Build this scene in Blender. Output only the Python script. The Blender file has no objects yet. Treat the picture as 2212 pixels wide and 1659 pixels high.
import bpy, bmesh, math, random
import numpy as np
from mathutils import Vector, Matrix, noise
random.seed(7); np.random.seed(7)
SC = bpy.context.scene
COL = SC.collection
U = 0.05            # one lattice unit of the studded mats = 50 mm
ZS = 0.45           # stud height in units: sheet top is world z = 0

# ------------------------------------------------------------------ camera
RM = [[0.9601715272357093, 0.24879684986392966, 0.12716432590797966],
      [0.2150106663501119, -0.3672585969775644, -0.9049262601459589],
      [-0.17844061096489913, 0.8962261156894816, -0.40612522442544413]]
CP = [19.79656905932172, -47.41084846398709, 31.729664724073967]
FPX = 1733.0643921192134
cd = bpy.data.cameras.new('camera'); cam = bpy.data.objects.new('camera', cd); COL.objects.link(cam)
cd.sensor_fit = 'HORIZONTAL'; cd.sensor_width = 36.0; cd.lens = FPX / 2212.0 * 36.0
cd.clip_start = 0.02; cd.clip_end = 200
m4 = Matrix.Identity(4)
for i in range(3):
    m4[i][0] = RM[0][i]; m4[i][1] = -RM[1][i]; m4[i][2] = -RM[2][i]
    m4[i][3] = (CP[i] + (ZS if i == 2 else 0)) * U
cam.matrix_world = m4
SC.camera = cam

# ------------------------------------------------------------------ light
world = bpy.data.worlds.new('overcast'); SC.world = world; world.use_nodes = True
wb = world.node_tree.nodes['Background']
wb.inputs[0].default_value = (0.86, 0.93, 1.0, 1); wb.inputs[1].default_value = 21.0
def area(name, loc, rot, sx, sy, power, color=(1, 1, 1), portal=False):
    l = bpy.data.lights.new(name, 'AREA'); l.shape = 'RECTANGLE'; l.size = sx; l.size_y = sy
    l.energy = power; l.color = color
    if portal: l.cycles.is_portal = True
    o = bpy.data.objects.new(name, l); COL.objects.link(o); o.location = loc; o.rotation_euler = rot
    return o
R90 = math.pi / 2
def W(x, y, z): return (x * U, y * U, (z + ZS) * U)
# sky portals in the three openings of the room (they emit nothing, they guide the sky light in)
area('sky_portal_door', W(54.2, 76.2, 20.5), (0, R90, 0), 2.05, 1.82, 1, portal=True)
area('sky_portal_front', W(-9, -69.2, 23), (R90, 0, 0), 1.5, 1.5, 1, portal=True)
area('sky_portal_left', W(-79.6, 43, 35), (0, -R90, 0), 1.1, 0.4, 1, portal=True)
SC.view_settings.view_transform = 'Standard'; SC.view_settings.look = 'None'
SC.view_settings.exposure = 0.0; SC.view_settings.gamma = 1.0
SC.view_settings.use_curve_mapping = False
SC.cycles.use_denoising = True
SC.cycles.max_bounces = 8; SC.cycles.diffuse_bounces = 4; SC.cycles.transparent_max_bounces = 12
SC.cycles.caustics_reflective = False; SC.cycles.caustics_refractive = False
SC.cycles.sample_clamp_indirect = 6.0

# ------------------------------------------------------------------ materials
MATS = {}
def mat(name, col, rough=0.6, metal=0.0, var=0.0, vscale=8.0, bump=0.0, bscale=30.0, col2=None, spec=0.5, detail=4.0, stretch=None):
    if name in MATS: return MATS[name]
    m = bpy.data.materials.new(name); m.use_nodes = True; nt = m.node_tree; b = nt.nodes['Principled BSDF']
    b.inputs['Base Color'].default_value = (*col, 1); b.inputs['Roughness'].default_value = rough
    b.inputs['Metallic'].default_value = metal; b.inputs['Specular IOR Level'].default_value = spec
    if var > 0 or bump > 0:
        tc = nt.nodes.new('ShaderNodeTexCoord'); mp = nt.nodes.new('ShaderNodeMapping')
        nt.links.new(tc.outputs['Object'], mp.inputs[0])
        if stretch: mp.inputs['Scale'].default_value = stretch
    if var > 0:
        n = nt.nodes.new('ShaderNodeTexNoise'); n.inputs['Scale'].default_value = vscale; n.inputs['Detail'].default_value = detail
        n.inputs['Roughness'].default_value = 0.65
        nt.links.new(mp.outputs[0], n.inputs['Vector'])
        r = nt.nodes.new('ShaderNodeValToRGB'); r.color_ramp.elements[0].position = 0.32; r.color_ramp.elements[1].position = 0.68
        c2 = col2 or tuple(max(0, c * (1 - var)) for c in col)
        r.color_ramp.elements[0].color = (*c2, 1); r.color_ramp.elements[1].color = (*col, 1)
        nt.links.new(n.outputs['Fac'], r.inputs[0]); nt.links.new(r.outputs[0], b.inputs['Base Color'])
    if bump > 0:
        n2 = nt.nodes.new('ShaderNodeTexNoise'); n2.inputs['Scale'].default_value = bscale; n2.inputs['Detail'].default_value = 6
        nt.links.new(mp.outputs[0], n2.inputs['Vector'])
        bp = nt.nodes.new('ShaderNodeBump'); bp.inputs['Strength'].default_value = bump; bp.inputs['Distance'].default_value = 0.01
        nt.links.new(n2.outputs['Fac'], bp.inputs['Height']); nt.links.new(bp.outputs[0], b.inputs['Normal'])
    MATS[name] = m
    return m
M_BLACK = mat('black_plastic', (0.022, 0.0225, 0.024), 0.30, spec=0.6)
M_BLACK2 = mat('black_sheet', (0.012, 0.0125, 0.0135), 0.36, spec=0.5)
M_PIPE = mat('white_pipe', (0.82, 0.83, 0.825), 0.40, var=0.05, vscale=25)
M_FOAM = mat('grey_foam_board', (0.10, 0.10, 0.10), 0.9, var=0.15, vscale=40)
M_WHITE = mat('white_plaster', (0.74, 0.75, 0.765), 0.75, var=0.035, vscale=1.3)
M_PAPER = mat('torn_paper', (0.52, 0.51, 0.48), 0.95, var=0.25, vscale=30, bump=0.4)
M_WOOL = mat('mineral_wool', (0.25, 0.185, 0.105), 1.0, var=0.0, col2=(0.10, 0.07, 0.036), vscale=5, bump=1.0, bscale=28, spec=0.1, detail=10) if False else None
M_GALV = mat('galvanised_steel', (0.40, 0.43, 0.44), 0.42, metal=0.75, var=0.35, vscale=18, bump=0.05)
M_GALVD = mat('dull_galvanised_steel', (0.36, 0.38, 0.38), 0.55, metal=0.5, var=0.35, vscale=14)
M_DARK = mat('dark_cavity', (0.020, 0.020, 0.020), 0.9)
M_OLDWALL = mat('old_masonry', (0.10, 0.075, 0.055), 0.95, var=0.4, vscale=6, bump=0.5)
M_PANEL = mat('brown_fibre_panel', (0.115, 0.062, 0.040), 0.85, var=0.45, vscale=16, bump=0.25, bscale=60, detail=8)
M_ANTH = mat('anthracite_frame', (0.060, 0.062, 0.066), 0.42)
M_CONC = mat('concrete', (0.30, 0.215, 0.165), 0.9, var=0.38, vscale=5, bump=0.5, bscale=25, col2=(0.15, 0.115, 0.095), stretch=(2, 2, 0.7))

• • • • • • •

▶ **WHAT YOU WILL DO**
Return all the data above once more, precisely as given.

▶ **ANSWER TO THE TASK**
Build this scene in Blender. Output only the Python script. The Blender file has no objects yet. Treat the picture as 2212 pixels wide and 1659 pixels high.
import bpy, bmesh, math, random
import numpy as np
from mathutils import Vector, Matrix, noise
random.seed(7); np.random.seed(7)
SC = bpy.context.scene
COL = SC.collection
U = 0.05            # one lattice unit of the studded mats = 50 mm
ZS = 0.45           # stud height in units: sheet top is world z = 0

# ------------------------------------------------------------------ camera
RM = [[0.9601715272357093, 0.24879684986392966, 0.12716432590797966],
      [0.2150106663501119, -0.3672585969775644, -0.9049262601459589],
      [-0.17844061096489913, 0.8962261156894816, -0.40612522442544413]]
CP = [19.79656905932172, -47.41084846398709, 31.729664724073967]
FPX = 1733.0643921192134
cd = bpy.data.cameras.new('camera'); cam = bpy.data.objects.new('camera', cd); COL.objects.link(cam)
cd.sensor_fit = 'HORIZONTAL'; cd.sensor_width = 36.0; cd.lens = FPX / 2212.0 * 36.0
cd.clip_start = 0.02; cd.clip_end = 200
m4 = Matrix.Identity(4)
for i in range(3):
    m4[i][0] = RM[0][i]; m4[i][1] = -RM[1][i]; m4[i][2] = -RM[2][i]
    m4[i][3] = (CP[i] + (ZS if i == 2 else 0)) * U
cam.matrix_world = m4
SC.camera = cam

# ------------------------------------------------------------------ light
world = bpy.data.worlds.new('overcast'); SC.world = world; world.use_nodes = True
wb = world.node_tree.nodes['Background']
wb.inputs[0].default_value = (0.86, 0.93, 1.0, 1); wb.inputs[1].default_value = 21.0
def area(name, loc, rot, sx, sy, power, color=(1, 1, 1), portal=False):
    l = bpy.data.lights.new(name, 'AREA'); l.shape = 'RECTANGLE'; l.size = sx; l.size_y = sy
    l.energy = power; l.color = color
    if portal: l.cycles.is_portal = True
    o = bpy.data.objects.new(name, l); COL.objects.link(o); o.location = loc; o.rotation_euler = rot
    return o
R90 = math.pi / 2
def W(x, y, z): return (x * U, y * U, (z + ZS) * U)
# sky portals in the three openings of the room (they emit nothing, they guide the sky light in)
area('sky_portal_door', W(54.2, 76.2, 20.5), (0, R90, 0), 2.05, 1.82, 1, portal=True)
area('sky_portal_front', W(-9, -69.2, 23), (R90, 0, 0), 1.5, 1.5, 1, portal=True)
area('sky_portal_left', W(-79.6, 43, 35), (0, -R90, 0), 1.1, 0.4, 1, portal=True)
SC.view_settings.view_transform = 'Standard'; SC.view_settings.look = 'None'
SC.view_settings.exposure = 0.0; SC.view_settings.gamma = 1.0
SC.view_settings.use_curve_mapping = False
SC.cycles.use_denoising = True
SC.cycles.max_bounces = 8; SC.cycles.diffuse_bounces = 4; SC.cycles.transparent_max_bounces = 12
SC.cycles.caustics_reflective = False; SC.cycles.caustics_refractive = False
SC.cycles.sample_clamp_indirect = 6.0

# ------------------------------------------------------------------ materials
MATS = {}
def mat(name, col, rough=0.6, metal=0.0, var=0.0, vscale=8.0, bump=0.0, bscale=30.0, col2=None, spec=0.5, detail=4.0, stretch=None):
    if name in MATS: return MATS[name]
    m = bpy.data.materials.new(name); m.use_nodes = True; nt = m.node_tree; b = nt.nodes['Principled BSDF']
    b.inputs['Base Color'].default_value = (*col, 1); b.inputs['Roughness'].default_value = rough
    b.inputs['Metallic'].default_value = metal; b.inputs['Specular IOR Level'].default_value = spec
    if var > 0 or bump > 0:
        tc = nt.nodes.new('ShaderNodeTexCoord'); mp = nt.nodes.new('ShaderNodeMapping')
        nt.links.new(tc.outputs['Object'], mp.inputs[0])
        if stretch: mp.inputs['Scale'].default_value = stretch
    if var > 0:
        n = nt.nodes.new('ShaderNodeTexNoise'); n.inputs['Scale'].default_value = vscale; n.inputs['Detail'].default_value = detail
        n.inputs['Roughness'].default_value = 0.65
        nt.links.new(mp.outputs[0], n.inputs['Vector'])
        r = nt.nodes.new('ShaderNodeValToRGB'); r.color_ramp.elements[0].position = 0.32; r.color_ramp.elements[1].position = 0.68
        c2 = col2 or tuple(max(0, c * (1 - var)) for c in col)
        r.color_ramp.elements[0].color = (*c2, 1); r.color_ramp.elements[1].color = (*col, 1)
        nt.links.new(n.outputs['Fac'], r.inputs[0]); nt.links.new(r.outputs[0], b.inputs['Base Color'])
    if bump > 0:
        n2 = nt.nodes.new('ShaderNodeTexNoise'); n2.inputs['Scale'].default_value = bscale; n2.inputs['Detail'].default_value = 6
        nt.links.new(mp.outputs[0], n2.inputs['Vector'])
        bp = nt.nodes.new('ShaderNodeBump'); bp.inputs['Strength'].default_value = bump; bp.inputs['Distance'].default_value = 0.01
        nt.links.new(n2.outputs['Fac'], bp.inputs['Height']); nt.links.new(bp.outputs[0], b.inputs['Normal'])
    MATS[name] = m
    return m
M_BLACK = mat('black_plastic', (0.022, 0.0225, 0.024), 0.30, spec=0.6)
M_BLACK2 = mat('black_sheet', (0.012, 0.0125, 0.0135), 0.36, spec=0.5)
M_PIPE = mat('white_pipe', (0.82, 0.83, 0.825), 0.40, var=0.05, vscale=25)
M_FOAM = mat('grey_foam_board', (0.10, 0.10, 0.10), 0.9, var=0.15, vscale=40)
M_WHITE = mat('white_plaster', (0.74, 0.75, 0.765), 0.75, var=0.035, vscale=1.3)
M_PAPER = mat('torn_paper', (0.52, 0.51, 0.48), 0.95, var=0.25, vscale=30, bump=0.4)
M_WOOL = mat('mineral_wool', (0.25, 0.185, 0.105), 1.0, var=0.0, col2=(0.10, 0.07, 0.036), vscale=5, bump=1.0, bscale=28, spec=0.1, detail=10) if False else None
M_GALV = mat('galvanised_steel', (0.40, 0.43, 0.44), 0.42, metal=0.75, var=0.35, vscale=18, bump=0.05)
M_GALVD = mat('dull_galvanised_steel', (0.36, 0.38, 0.38), 0.55, metal=0.5, var=0.35, vscale=14)
M_DARK = mat('dark_cavity', (0.020, 0.020, 0.020), 0.9)
M_OLDWALL = mat('old_masonry', (0.10, 0.075, 0.055), 0.95, var=0.4, vscale=6, bump=0.5)
M_PANEL = mat('brown_fibre_panel', (0.115, 0.062, 0.040), 0.85, var=0.45, vscale=16, bump=0.25, bscale=60, detail=8)
M_ANTH = mat('anthracite_frame', (0.060, 0.062, 0.066), 0.42)
M_CONC = mat('concrete', (0.30, 0.215, 0.165), 0.9, var=0.38, vscale=5, bump=0.5, bscale=25, col2=(0.15, 0.115, 0.095), stretch=(2, 2, 0.7))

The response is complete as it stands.